■ Supplied information
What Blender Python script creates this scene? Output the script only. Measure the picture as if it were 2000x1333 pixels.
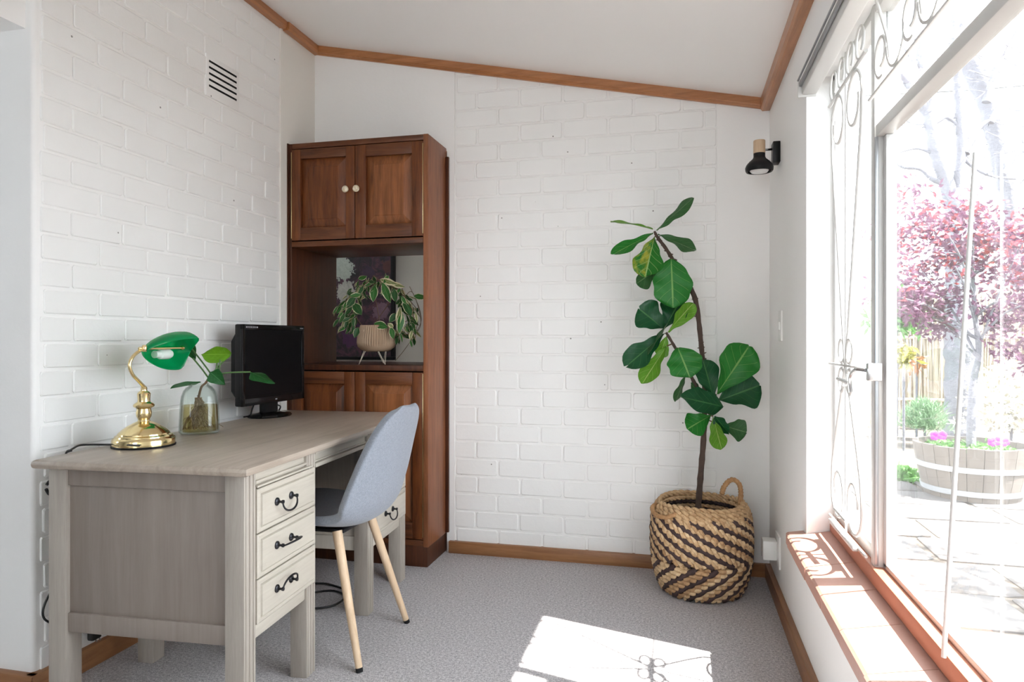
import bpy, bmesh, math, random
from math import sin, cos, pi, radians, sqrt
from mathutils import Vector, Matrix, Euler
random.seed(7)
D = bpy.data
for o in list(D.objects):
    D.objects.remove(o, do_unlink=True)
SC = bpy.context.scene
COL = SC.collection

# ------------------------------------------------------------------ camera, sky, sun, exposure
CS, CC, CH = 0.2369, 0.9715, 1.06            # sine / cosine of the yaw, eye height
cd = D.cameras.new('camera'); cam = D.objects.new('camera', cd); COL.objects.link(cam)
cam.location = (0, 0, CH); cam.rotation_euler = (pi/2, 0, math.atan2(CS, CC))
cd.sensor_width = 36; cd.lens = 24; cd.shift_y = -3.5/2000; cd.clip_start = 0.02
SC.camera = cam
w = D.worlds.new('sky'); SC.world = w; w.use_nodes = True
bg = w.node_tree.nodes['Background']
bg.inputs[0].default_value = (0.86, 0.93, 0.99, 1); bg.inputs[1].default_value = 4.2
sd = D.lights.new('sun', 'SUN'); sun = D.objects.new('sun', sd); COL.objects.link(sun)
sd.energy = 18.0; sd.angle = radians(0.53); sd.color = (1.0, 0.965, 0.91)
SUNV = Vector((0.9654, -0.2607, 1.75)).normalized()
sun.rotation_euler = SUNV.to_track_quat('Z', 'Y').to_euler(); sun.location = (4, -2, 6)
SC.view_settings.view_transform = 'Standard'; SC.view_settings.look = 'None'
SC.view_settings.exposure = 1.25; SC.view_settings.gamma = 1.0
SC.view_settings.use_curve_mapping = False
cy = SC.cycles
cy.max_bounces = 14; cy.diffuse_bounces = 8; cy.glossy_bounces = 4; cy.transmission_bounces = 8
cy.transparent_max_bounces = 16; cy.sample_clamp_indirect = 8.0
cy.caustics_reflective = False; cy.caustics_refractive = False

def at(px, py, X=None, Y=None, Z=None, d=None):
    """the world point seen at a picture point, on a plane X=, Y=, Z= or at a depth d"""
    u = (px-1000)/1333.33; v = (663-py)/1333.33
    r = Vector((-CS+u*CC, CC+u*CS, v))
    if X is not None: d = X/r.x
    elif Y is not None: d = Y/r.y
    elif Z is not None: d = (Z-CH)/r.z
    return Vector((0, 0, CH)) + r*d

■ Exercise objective
Transcribe the full listing character for character. Pictures are excluded.

■ Complete output
What Blender Python script creates this scene? Output the script only. Measure the picture as if it were 2000x1333 pixels.
import bpy, bmesh, math, random
from math import sin, cos, pi, radians, sqrt
from mathutils import Vector, Matrix, Euler
random.seed(7)
D = bpy.data
for o in list(D.objects):
    D.objects.remove(o, do_unlink=True)
SC = bpy.context.scene
COL = SC.collection

# ------------------------------------------------------------------ camera, sky, sun, exposure
CS, CC, CH = 0.2369, 0.9715, 1.06            # sine / cosine of the yaw, eye height
cd = D.cameras.new('camera'); cam = D.objects.new('camera', cd); COL.objects.link(cam)
cam.location = (0, 0, CH); cam.rotation_euler = (pi/2, 0, math.atan2(CS, CC))
cd.sensor_width = 36; cd.lens = 24; cd.shift_y = -3.5/2000; cd.clip_start = 0.02
SC.camera = cam
w = D.worlds.new('sky'); SC.world = w; w.use_nodes = True
bg = w.node_tree.nodes['Background']
bg.inputs[0].default_value = (0.86, 0.93, 0.99, 1); bg.inputs[1].default_value = 4.2
sd = D.lights.new('sun', 'SUN'); sun = D.objects.new('sun', sd); COL.objects.link(sun)
sd.energy = 18.0; sd.angle = radians(0.53); sd.color = (1.0, 0.965, 0.91)
SUNV = Vector((0.9654, -0.2607, 1.75)).normalized()
sun.rotation_euler = SUNV.to_track_quat('Z', 'Y').to_euler(); sun.location = (4, -2, 6)
SC.view_settings.view_transform = 'Standard'; SC.view_settings.look = 'None'
SC.view_settings.exposure = 1.25; SC.view_settings.gamma = 1.0
SC.view_settings.use_curve_mapping = False
cy = SC.cycles
cy.max_bounces = 14; cy.diffuse_bounces = 8; cy.glossy_bounces = 4; cy.transmission_bounces = 8
cy.transparent_max_bounces = 16; cy.sample_clamp_indirect = 8.0
cy.caustics_reflective = False; cy.caustics_refractive = False

def at(px, py, X=None, Y=None, Z=None, d=None):
    """the world point seen at a picture point, on a plane X=, Y=, Z= or at a depth d"""
    u = (px-1000)/1333.33; v = (663-py)/1333.33
    r = Vector((-CS+u*CC, CC+u*CS, v))
    if X is not None: d = X/r.x
    elif Y is not None: d = Y/r.y
    elif Z is not None: d = (Z-CH)/r.z
    return Vector((0, 0, CH)) + r*d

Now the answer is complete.